Yargıtay Başkanı İsmail Rüştü Cirit, yeni adli yıl açılış töreninde konuştu. Cirit, yargıdaki FETÖ yapılanması, terörle mücadele ve FETÖ’nün darbe girişimi sonrası görevden alınan eski yargı mensuplarına dair önemli açıklamalarda bulundu.
“HALKIN YARGIYA OLAN GÜVENİNİ SARSAR”
Yargıtay Başkanı Cirit, yargıdaki FETÖ yapılanmasına değinerek, “Tamamen bir güven mesleği olan hakimlik ve savcılık mesleğini icra edenlerin yaklaşık 1/3’ünün terörist faaliyetlerin odağında yer alması, halkın gözünde yargıya olan güveni elbette sarsacak bir durumdur. Toplumun en çok güven duyması gereken meslek mensuplarının bir terör örgütünün amaçları doğrultusunda hareket etme ihtimali dahi, tek başına bir toplumun şaşkınlık ve sarsıntı yaşamasına yeterlidir.” ifadelerini kullandı.

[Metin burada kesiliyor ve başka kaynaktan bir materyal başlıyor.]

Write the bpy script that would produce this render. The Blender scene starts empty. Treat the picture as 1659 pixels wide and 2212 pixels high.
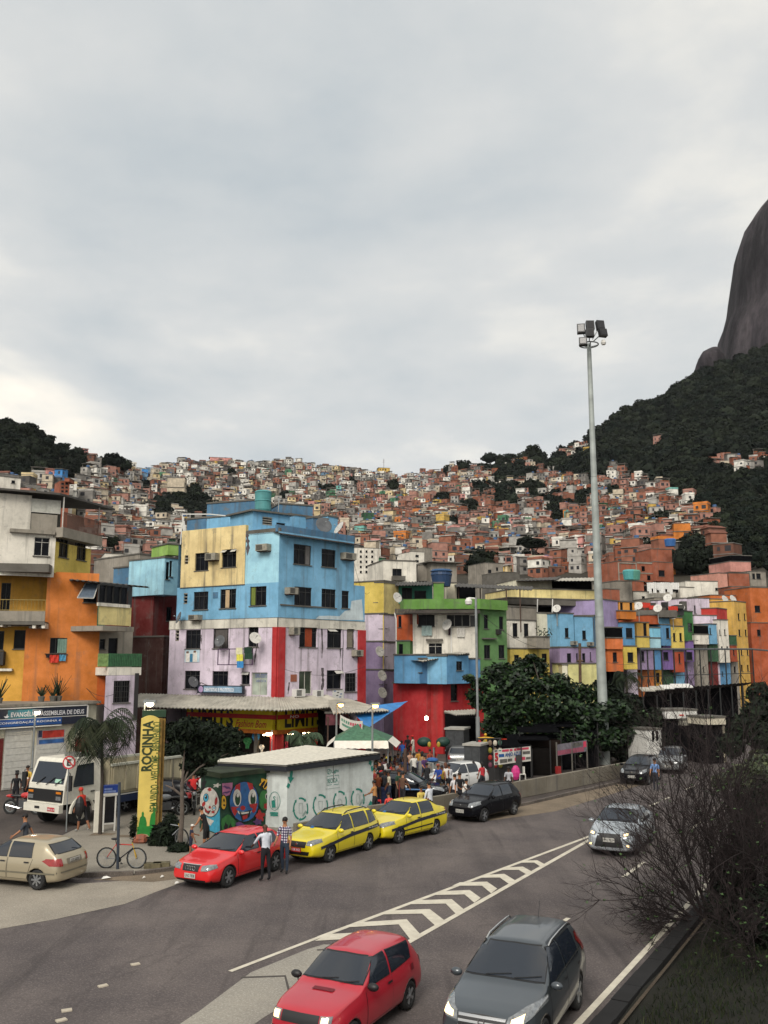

“GÖREVİMİZ OBJEKTİF DELİLLERE GÖRE KARAR VERMEK”
Cirit, FETÖ yargılamalarına ilişkin yaptığı açıklamada, davalarda ön yargılı davranmamak gerektiğine işaret ederek, “Bizim görevimiz Türk hukuk sisteminin son yıllarda büyük bir başarı ile yükselttiği insan haklarına ilişkin standartlardan taviz vermeden objektif delillere göre karar vermektir.” dedi.
“ADALETTEN BAŞKA BORCUMUZ BULUNMAMAKTADIR”
Cirit, FETÖ’nün darbe girişiminin ardından görevden alınarak hakim karşısına çıkan eski yargı mensuplarına dair, şunları kaydetti:
“Emanete ihanet ederek, kamu görevini ve özellikle yargı yetkisini belli bir örgütün amaçları doğrultusunda kullananlara adaletten başka bir borcumuz bulunmamaktadır. Bu kişilerin, adil bir şekilde yargılanması, hukukumuzda öngörülen cezalara çarptırılması ve sarsılan kamu düzeninin yeniden tesisi kuşkusuz sağlanacaktır.”
“TERÖRLE MÜCADELEDE BÜTÜN DEVLETLERE GÖREV DÜŞÜYOR”
Yargıtay Başkanı Cirit terörle mücadele konusunda bütün devletlere görev düştüğünü belirterek şu ifadeleri kullandı:
“Devletler özellikle silah ve mühimmatın terör örgütlerinin eline geçmesini önleyici tedbirler almak zorundadır. Bu önlemleri almamak, teröre açıkça destek vermekle eşdeğerdir. Ancak teröre destek veren ülkeler, bu silahların bir gün kendilerine çevrileceğini bilmelidir. Teröre doğrudan ve dolaylı destek veren ülkelerin, uluslararası sözleşmelere ve uluslararası hukuka uygun davranmalarını bekliyoruz.”